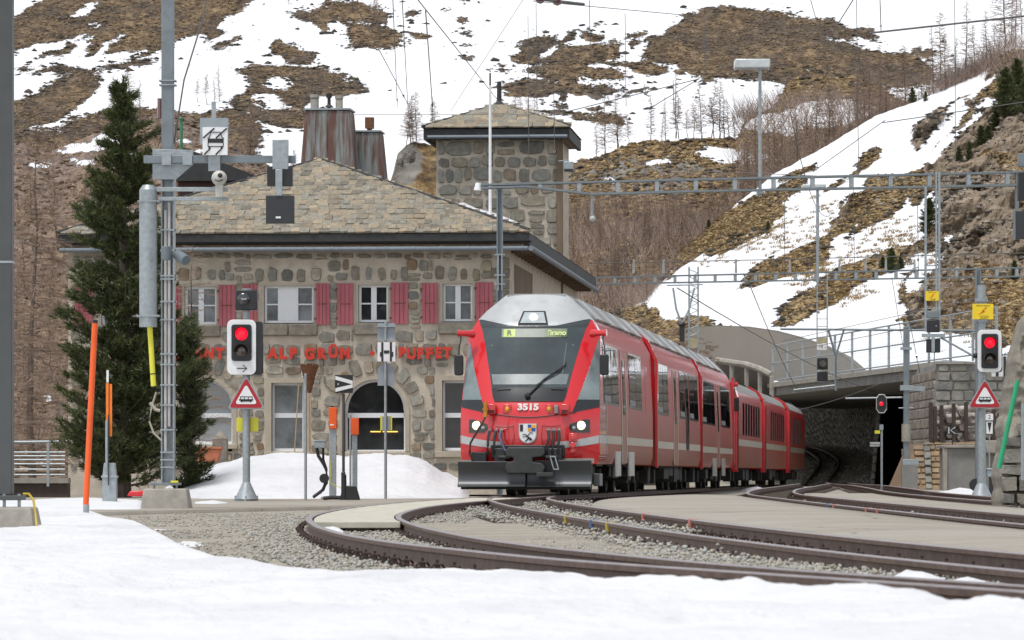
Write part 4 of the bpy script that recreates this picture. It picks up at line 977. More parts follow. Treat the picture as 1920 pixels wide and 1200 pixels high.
q = [(x(795), -.55, zr), (x(1072), -.55, zr), (x(1072), dp+.55, zr), (x(795), dp+.55, zr), (ax, ay, az)]
MB().add(q, [(0,1,4),(1,2,4),(2,3,4),(3,0,4),(3,2,1,0)]).build('roof', FASC, TO, smooth=False)
slates(TO, q[0], q[1], q[4], 9, (.25,.45), SLATE, 200)
m = MB()
for i in range(2): m.path([(ax, ay, az+.03), (q[i][0], q[i][1], q[i][2]+.05)], .05, 6)
m.build('hip_flashing', FASC, TO)
m = MB(); m.cyl((ax, ay, az-.1), (ax, ay, z(152, ay)), .085, .07, 8); m.cyl((ax, ay, az-.15), (ax, ay, az+.12), .3, .1, 8); m.build('finial', FASC, TO)
m = MB(); m.box(x(1044), x(1056), -.12, -.0, z(560), z(262)); m.build('corner_post', WOOD, TO)
MB().box(x(914), x(924), -.02, .02, z(312), z(281)).build('slit_window', BLACK, TO)
fp = Fr('flag_pole', 'slim white flag pole in front of the stone tower', 'pole', 919, 117, 5.2, 0); m = MB(); m.cyl((0,0,fp.z(415)), (0,0,fp.z(160)), .045, .035, 8); m.build('pole', WHITE, fp.o); MB().cyl((0,0,fp.z(160)), (0,0,fp.z(137)), .025, n=8).build('pole_tip', BLACK, fp.o)
lb = Fr('lamp_box', 'small pale floodlight box beside the corner of the stone tower', 'floodlight', 1066, 133, 0, 0)
m = MB(); m.box(-.16,.16,-.1,.1,lb.z(318),lb.z(303)); m.build('housing', GALV, lb.o, bev=.02); MB().box(-.14,.14,-.11,.05,lb.z(322),lb.z(318)).build('shade', BLACK, lb.o); MB().cyl((-.3,.3,lb.z(301)), (0,0,lb.z(301)), .03).build('bracket', GALV, lb.o)
# terrace fence at far left, planter and stone bollard
tf = Fr('terrace_railing', 'grey metal terrace railing at the left edge behind the snow', 'railing', 60, 104, -.6, 0); x = tf.x; z = tf.z; m = MB()
for py in (848, 855, 862, 870, 880, 890): m.path([(x(-60), 0, z(py)), (x(122), 0, z(py))], .022, 6)
m.build('rail', GALV, tf.o)
m = MB(); m.cyl((x(-60),0,z(830)), (x(125),0,z(828)), .035); m.build('handrail', GALV, tf.o)
for px in (-30, 22, 90): MB().box(x(px)-.03, x(px)+.03, -.03, .03, z(912), z(828)).build('post', GALV, tf.o)
tw = Fr('terrace_wall', 'low dark concrete terrace edge under the railing at far left', 'wall', 60, 105, -.8, 0); MB().box(tw.x(-80), tw.x(128), 0, .5, 0, tw.z(906)).build('wall', mat('dark_wall', (.075,.06,.05), .85), tw.o); MB().box(tw.x(-80), tw.x(128), -.1, .6, tw.z(906), tw.z(896)).build('coping', CONC, tw.o)
tb = Fr('timber_stack', 'weathered brown timber benches behind the terrace railing', 'timber', 60, 107, -.3, 0)
for py in (852, 868, 884): MB().box(tb.x(28), tb.x(110), 0, .5, tb.z(py+5), tb.z(py)).build('beam', WOOD, tb.o)
pl = Fr('planter', 'terracotta planter trough in front of the pale arched window', 'planter', 388, 106, 0, 0); x = pl.x; z = pl.z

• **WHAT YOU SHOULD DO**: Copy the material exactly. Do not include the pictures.

• **EXPECTED ANSWER**:
Write part 4 of the bpy script that recreates this picture. It picks up at line 977. More parts follow. Treat the picture as 1920 pixels wide and 1200 pixels high.
q = [(x(795), -.55, zr), (x(1072), -.55, zr), (x(1072), dp+.55, zr), (x(795), dp+.55, zr), (ax, ay, az)]
MB().add(q, [(0,1,4),(1,2,4),(2,3,4),(3,0,4),(3,2,1,0)]).build('roof', FASC, TO, smooth=False)
slates(TO, q[0], q[1], q[4], 9, (.25,.45), SLATE, 200)
m = MB()
for i in range(2): m.path([(ax, ay, az+.03), (q[i][0], q[i][1], q[i][2]+.05)], .05, 6)
m.build('hip_flashing', FASC, TO)
m = MB(); m.cyl((ax, ay, az-.1), (ax, ay, z(152, ay)), .085, .07, 8); m.cyl((ax, ay, az-.15), (ax, ay, az+.12), .3, .1, 8); m.build('finial', FASC, TO)
m = MB(); m.box(x(1044), x(1056), -.12, -.0, z(560), z(262)); m.build('corner_post', WOOD, TO)
MB().box(x(914), x(924), -.02, .02, z(312), z(281)).build('slit_window', BLACK, TO)
fp = Fr('flag_pole', 'slim white flag pole in front of the stone tower', 'pole', 919, 117, 5.2, 0); m = MB(); m.cyl((0,0,fp.z(415)), (0,0,fp.z(160)), .045, .035, 8); m.build('pole', WHITE, fp.o); MB().cyl((0,0,fp.z(160)), (0,0,fp.z(137)), .025, n=8).build('pole_tip', BLACK, fp.o)
lb = Fr('lamp_box', 'small pale floodlight box beside the corner of the stone tower', 'floodlight', 1066, 133, 0, 0)
m = MB(); m.box(-.16,.16,-.1,.1,lb.z(318),lb.z(303)); m.build('housing', GALV, lb.o, bev=.02); MB().box(-.14,.14,-.11,.05,lb.z(322),lb.z(318)).build('shade', BLACK, lb.o); MB().cyl((-.3,.3,lb.z(301)), (0,0,lb.z(301)), .03).build('bracket', GALV, lb.o)
# terrace fence at far left, planter and stone bollard
tf = Fr('terrace_railing', 'grey metal terrace railing at the left edge behind the snow', 'railing', 60, 104, -.6, 0); x = tf.x; z = tf.z; m = MB()
for py in (848, 855, 862, 870, 880, 890): m.path([(x(-60), 0, z(py)), (x(122), 0, z(py))], .022, 6)
m.build('rail', GALV, tf.o)
m = MB(); m.cyl((x(-60),0,z(830)), (x(125),0,z(828)), .035); m.build('handrail', GALV, tf.o)
for px in (-30, 22, 90): MB().box(x(px)-.03, x(px)+.03, -.03, .03, z(912), z(828)).build('post', GALV, tf.o)
tw = Fr('terrace_wall', 'low dark concrete terrace edge under the railing at far left', 'wall', 60, 105, -.8, 0); MB().box(tw.x(-80), tw.x(128), 0, .5, 0, tw.z(906)).build('wall', mat('dark_wall', (.075,.06,.05), .85), tw.o); MB().box(tw.x(-80), tw.x(128), -.1, .6, tw.z(906), tw.z(896)).build('coping', CONC, tw.o)
tb = Fr('timber_stack', 'weathered brown timber benches behind the terrace railing', 'timber', 60, 107, -.3, 0)
for py in (852, 868, 884): MB().box(tb.x(28), tb.x(110), 0, .5, tb.z(py+5), tb.z(py)).build('beam', WOOD, tb.o)
pl = Fr('planter', 'terracotta planter trough in front of the pale arched window', 'planter', 388, 106, 0, 0); x = pl.x; z = pl.z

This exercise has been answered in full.